As for USB in windows, worse comes to worse, there exists the media streaming channel which operates at the same level as USB audio devices and will shrink your buffer needs as you get a guaranteed low latency priority scheduled interval continuous set bitrate com channel.

Unless there are other requirements not mentioned, this does sound like a job for a usb capable microcontroller.

One example could be the Cypress FX2 (cheap boards available on eBay) which the sigrok project use for some multiple MB/s logic analyser. The firmware and the driver are open source so you can see how it's done. They use the GPIF to clock data into the FX2 at a fixed rate but you can alternatively use the FX2 FIFO mode just provides you with a simple, erm, FIFO interface that you fill at the rate your hardware wants. The FX2 is an 8051 based MCU so its a bit old school but all its doing is setting up the FX2 peripherals the way you want, it's not in the high speed data path. The free sdcc compiler works fine with it.

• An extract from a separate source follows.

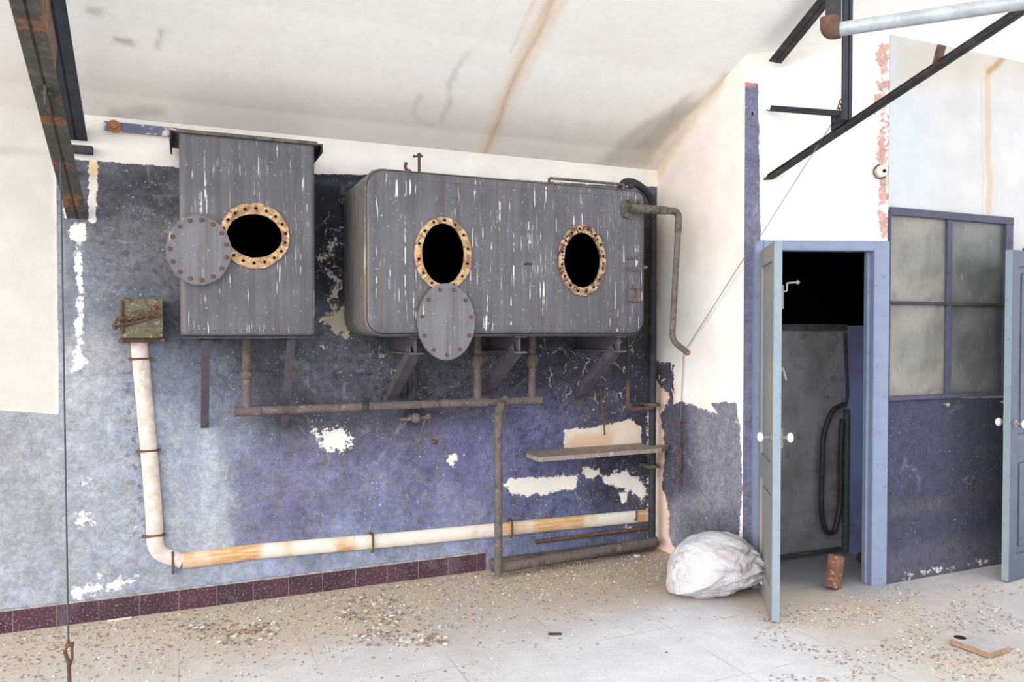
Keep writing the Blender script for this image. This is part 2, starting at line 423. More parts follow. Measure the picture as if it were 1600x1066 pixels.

if this is an inhouse and/or hobbyist setup, the simplest (and cheapest) way to send data from the FPGA to the host is using something that's already there.

At least for Intel/Altera, you can send data back from the FPGA through the same JTAG (USB-Blaster, usually) connection that you need anyway to download/flash the bitstream the other way round. From the user point of view, this can be handled just like a serial connection.

While it is not officially documented, this method works fine for me up to approx. 1 MB/s.